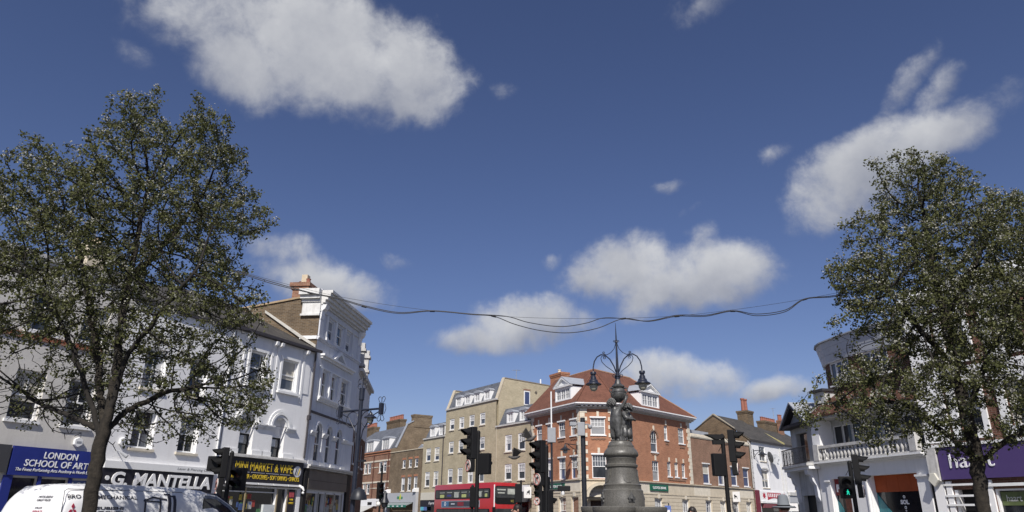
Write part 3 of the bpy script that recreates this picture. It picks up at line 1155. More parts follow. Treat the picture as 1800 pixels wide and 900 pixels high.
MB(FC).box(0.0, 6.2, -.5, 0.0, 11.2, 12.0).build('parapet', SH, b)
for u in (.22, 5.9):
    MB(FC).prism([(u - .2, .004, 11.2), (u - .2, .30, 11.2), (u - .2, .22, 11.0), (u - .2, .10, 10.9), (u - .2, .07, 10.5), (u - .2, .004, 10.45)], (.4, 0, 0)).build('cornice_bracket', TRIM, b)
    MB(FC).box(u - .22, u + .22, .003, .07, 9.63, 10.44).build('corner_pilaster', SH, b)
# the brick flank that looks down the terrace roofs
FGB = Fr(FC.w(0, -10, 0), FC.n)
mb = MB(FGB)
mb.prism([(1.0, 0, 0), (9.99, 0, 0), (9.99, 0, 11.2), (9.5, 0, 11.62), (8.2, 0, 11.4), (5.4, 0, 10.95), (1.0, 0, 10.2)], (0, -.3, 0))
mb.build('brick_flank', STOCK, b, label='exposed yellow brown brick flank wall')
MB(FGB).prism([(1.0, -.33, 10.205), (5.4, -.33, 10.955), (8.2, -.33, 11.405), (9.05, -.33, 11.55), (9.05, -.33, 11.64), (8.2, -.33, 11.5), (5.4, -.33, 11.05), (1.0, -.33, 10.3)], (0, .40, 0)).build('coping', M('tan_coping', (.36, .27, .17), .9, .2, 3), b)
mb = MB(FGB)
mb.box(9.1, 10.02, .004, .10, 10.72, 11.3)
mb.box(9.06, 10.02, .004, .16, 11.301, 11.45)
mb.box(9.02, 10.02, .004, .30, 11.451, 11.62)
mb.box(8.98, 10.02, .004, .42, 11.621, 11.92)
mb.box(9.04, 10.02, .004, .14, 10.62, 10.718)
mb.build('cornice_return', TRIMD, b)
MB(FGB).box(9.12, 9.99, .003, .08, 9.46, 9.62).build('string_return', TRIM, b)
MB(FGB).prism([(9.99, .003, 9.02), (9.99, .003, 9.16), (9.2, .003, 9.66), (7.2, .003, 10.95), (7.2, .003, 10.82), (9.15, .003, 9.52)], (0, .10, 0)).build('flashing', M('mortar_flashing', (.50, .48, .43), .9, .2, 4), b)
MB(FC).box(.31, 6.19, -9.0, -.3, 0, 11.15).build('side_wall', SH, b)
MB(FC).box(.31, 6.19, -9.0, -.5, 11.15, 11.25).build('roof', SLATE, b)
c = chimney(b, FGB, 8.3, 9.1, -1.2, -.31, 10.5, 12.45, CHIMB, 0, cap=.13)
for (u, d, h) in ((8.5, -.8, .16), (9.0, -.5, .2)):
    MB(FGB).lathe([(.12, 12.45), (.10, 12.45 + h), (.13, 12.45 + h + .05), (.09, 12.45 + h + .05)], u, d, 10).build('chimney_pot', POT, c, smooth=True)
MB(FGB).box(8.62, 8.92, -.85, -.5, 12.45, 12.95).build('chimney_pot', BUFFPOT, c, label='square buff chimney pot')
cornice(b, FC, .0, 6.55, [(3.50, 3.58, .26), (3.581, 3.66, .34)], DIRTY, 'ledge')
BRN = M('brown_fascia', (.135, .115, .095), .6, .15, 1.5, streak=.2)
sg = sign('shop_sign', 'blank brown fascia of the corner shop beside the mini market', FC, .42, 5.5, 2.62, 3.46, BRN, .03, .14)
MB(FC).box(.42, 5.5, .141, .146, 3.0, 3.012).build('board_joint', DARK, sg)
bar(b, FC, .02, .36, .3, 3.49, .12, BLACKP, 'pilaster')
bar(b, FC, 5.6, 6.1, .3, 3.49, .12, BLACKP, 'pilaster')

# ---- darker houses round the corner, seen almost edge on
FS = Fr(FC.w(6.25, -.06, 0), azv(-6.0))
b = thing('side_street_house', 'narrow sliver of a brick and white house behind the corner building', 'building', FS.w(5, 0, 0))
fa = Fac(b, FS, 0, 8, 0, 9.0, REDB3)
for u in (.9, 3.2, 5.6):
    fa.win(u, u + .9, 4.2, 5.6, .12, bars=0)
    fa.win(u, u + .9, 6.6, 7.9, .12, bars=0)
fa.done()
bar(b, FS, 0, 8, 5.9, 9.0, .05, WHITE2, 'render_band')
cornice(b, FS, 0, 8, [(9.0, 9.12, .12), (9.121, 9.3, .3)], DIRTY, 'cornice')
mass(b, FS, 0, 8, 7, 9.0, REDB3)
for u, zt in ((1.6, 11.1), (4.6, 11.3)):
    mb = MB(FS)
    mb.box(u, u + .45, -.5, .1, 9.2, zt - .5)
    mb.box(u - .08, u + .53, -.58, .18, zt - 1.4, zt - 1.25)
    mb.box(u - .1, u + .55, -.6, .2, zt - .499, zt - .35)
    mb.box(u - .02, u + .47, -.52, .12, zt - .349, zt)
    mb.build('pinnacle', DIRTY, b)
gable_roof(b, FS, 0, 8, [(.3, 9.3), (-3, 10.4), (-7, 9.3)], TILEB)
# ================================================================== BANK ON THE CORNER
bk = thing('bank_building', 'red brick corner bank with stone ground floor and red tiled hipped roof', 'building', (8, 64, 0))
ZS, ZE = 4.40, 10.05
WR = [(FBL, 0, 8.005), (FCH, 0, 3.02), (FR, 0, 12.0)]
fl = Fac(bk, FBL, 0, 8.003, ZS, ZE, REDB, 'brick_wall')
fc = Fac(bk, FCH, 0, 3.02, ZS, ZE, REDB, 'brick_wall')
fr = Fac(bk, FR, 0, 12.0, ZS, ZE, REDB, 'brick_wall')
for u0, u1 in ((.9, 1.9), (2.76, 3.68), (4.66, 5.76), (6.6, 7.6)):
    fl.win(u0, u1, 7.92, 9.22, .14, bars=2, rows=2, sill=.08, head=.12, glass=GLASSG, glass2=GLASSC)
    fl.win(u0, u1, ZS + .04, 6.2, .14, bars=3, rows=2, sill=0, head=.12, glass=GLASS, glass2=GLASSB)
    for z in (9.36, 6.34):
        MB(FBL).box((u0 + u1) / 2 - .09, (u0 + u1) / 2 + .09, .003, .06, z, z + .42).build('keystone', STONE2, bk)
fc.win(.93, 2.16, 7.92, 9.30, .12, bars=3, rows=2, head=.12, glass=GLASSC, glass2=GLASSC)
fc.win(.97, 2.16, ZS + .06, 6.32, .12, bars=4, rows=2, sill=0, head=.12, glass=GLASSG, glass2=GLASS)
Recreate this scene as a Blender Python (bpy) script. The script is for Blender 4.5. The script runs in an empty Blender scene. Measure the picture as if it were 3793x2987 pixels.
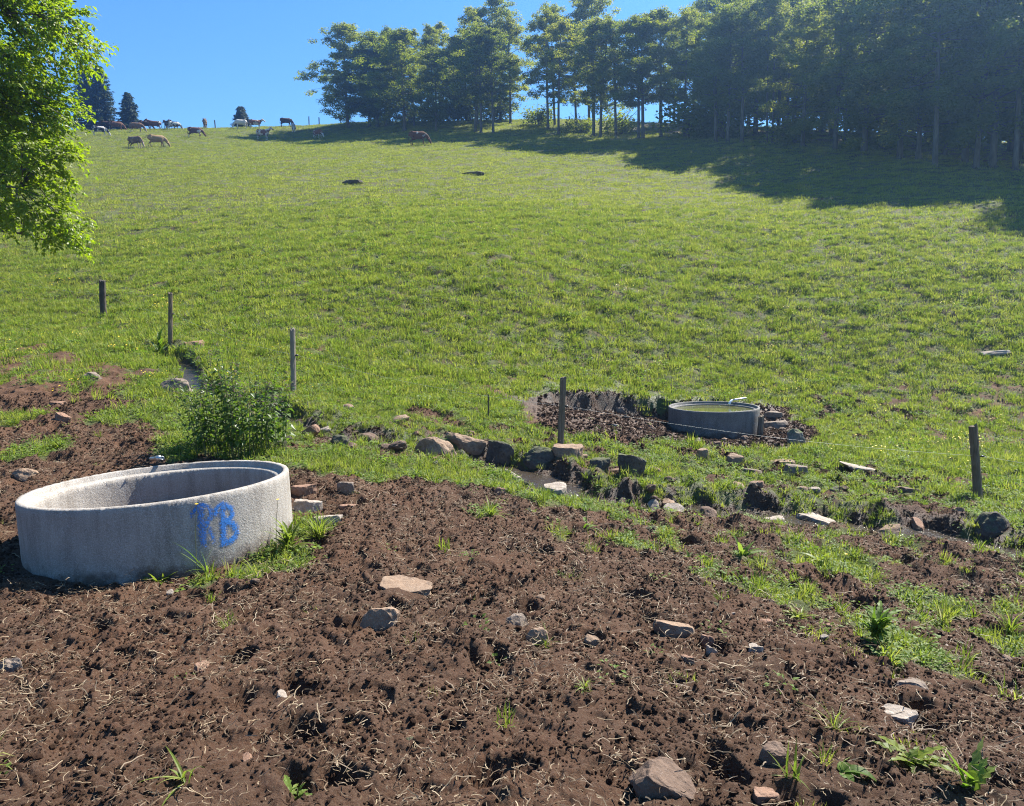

——————————

Retype the whole listing, keeping every line identical and omitting all pictures.

• **PROBLEM SOLUTION**:
Write part 3 of the bpy script that recreates this picture. It picks up at line 1155. More parts follow. Treat the picture as 1800 pixels wide and 900 pixels high.
MB(FC).box(0.0, 6.2, -.5, 0.0, 11.2, 12.0).build('parapet', SH, b)
for u in (.22, 5.9):
    MB(FC).prism([(u - .2, .004, 11.2), (u - .2, .30, 11.2), (u - .2, .22, 11.0), (u - .2, .10, 10.9), (u - .2, .07, 10.5), (u - .2, .004, 10.45)], (.4, 0, 0)).build('cornice_bracket', TRIM, b)
    MB(FC).box(u - .22, u + .22, .003, .07, 9.63, 10.44).build('corner_pilaster', SH, b)
# the brick flank that looks down the terrace roofs
FGB = Fr(FC.w(0, -10, 0), FC.n)
mb = MB(FGB)
mb.prism([(1.0, 0, 0), (9.99, 0, 0), (9.99, 0, 11.2), (9.5, 0, 11.62), (8.2, 0, 11.4), (5.4, 0, 10.95), (1.0, 0, 10.2)], (0, -.3, 0))
mb.build('brick_flank', STOCK, b, label='exposed yellow brown brick flank wall')
MB(FGB).prism([(1.0, -.33, 10.205), (5.4, -.33, 10.955), (8.2, -.33, 11.405), (9.05, -.33, 11.55), (9.05, -.33, 11.64), (8.2, -.33, 11.5), (5.4, -.33, 11.05), (1.0, -.33, 10.3)], (0, .40, 0)).build('coping', M('tan_coping', (.36, .27, .17), .9, .2, 3), b)
mb = MB(FGB)
mb.box(9.1, 10.02, .004, .10, 10.72, 11.3)
mb.box(9.06, 10.02, .004, .16, 11.301, 11.45)
mb.box(9.02, 10.02, .004, .30, 11.451, 11.62)
mb.box(8.98, 10.02, .004, .42, 11.621, 11.92)
mb.box(9.04, 10.02, .004, .14, 10.62, 10.718)
mb.build('cornice_return', TRIMD, b)
MB(FGB).box(9.12, 9.99, .003, .08, 9.46, 9.62).build('string_return', TRIM, b)
MB(FGB).prism([(9.99, .003, 9.02), (9.99, .003, 9.16), (9.2, .003, 9.66), (7.2, .003, 10.95), (7.2, .003, 10.82), (9.15, .003, 9.52)], (0, .10, 0)).build('flashing', M('mortar_flashing', (.50, .48, .43), .9, .2, 4), b)
MB(FC).box(.31, 6.19, -9.0, -.3, 0, 11.15).build('side_wall', SH, b)
MB(FC).box(.31, 6.19, -9.0, -.5, 11.15, 11.25).build('roof', SLATE, b)
c = chimney(b, FGB, 8.3, 9.1, -1.2, -.31, 10.5, 12.45, CHIMB, 0, cap=.13)
for (u, d, h) in ((8.5, -.8, .16), (9.0, -.5, .2)):
    MB(FGB).lathe([(.12, 12.45), (.10, 12.45 + h), (.13, 12.45 + h + .05), (.09, 12.45 + h + .05)], u, d, 10).build('chimney_pot', POT, c, smooth=True)
MB(FGB).box(8.62, 8.92, -.85, -.5, 12.45, 12.95).build('chimney_pot', BUFFPOT, c, label='square buff chimney pot')
cornice(b, FC, .0, 6.55, [(3.50, 3.58, .26), (3.581, 3.66, .34)], DIRTY, 'ledge')
BRN = M('brown_fascia', (.135, .115, .095), .6, .15, 1.5, streak=.2)
sg = sign('shop_sign', 'blank brown fascia of the corner shop beside the mini market', FC, .42, 5.5, 2.62, 3.46, BRN, .03, .14)
MB(FC).box(.42, 5.5, .141, .146, 3.0, 3.012).build('board_joint', DARK, sg)
bar(b, FC, .02, .36, .3, 3.49, .12, BLACKP, 'pilaster')
bar(b, FC, 5.6, 6.1, .3, 3.49, .12, BLACKP, 'pilaster')

# ---- darker houses round the corner, seen almost edge on
FS = Fr(FC.w(6.25, -.06, 0), azv(-6.0))
b = thing('side_street_house', 'narrow sliver of a brick and white house behind the corner building', 'building', FS.w(5, 0, 0))
fa = Fac(b, FS, 0, 8, 0, 9.0, REDB3)
for u in (.9, 3.2, 5.6):
    fa.win(u, u + .9, 4.2, 5.6, .12, bars=0)
    fa.win(u, u + .9, 6.6, 7.9, .12, bars=0)
fa.done()
bar(b, FS, 0, 8, 5.9, 9.0, .05, WHITE2, 'render_band')
cornice(b, FS, 0, 8, [(9.0, 9.12, .12), (9.121, 9.3, .3)], DIRTY, 'cornice')
mass(b, FS, 0, 8, 7, 9.0, REDB3)
for u, zt in ((1.6, 11.1), (4.6, 11.3)):
    mb = MB(FS)
    mb.box(u, u + .45, -.5, .1, 9.2, zt - .5)
    mb.box(u - .08, u + .53, -.58, .18, zt - 1.4, zt - 1.25)
    mb.box(u - .1, u + .55, -.6, .2, zt - .499, zt - .35)
    mb.box(u - .02, u + .47, -.52, .12, zt - .349, zt)
    mb.build('pinnacle', DIRTY, b)
gable_roof(b, FS, 0, 8, [(.3, 9.3), (-3, 10.4), (-7, 9.3)], TILEB)
# ================================================================== BANK ON THE CORNER
bk = thing('bank_building', 'red brick corner bank with stone ground floor and red tiled hipped roof', 'building', (8, 64, 0))
ZS, ZE = 4.40, 10.05
WR = [(FBL, 0, 8.005), (FCH, 0, 3.02), (FR, 0, 12.0)]
fl = Fac(bk, FBL, 0, 8.003, ZS, ZE, REDB, 'brick_wall')
fc = Fac(bk, FCH, 0, 3.02, ZS, ZE, REDB, 'brick_wall')
fr = Fac(bk, FR, 0, 12.0, ZS, ZE, REDB, 'brick_wall')
for u0, u1 in ((.9, 1.9), (2.76, 3.68), (4.66, 5.76), (6.6, 7.6)):
    fl.win(u0, u1, 7.92, 9.22, .14, bars=2, rows=2, sill=.08, head=.12, glass=GLASSG, glass2=GLASSC)
    fl.win(u0, u1, ZS + .04, 6.2, .14, bars=3, rows=2, sill=0, head=.12, glass=GLASS, glass2=GLASSB)
    for z in (9.36, 6.34):
        MB(FBL).box((u0 + u1) / 2 - .09, (u0 + u1) / 2 + .09, .003, .06, z, z + .42).build('keystone', STONE2, bk)
fc.win(.93, 2.16, 7.92, 9.30, .12, bars=3, rows=2, head=.12, glass=GLASSC, glass2=GLASSC)
fc.win(.97, 2.16, ZS + .06, 6.32, .12, bars=4, rows=2, sill=0, head=.12, glass=GLASSG, glass2=GLASS)
Recreate this scene as a Blender Python (bpy) script. The script is for Blender 4.5. The script runs in an empty Blender scene. Measure the picture as if it were 3793x2987 pixels.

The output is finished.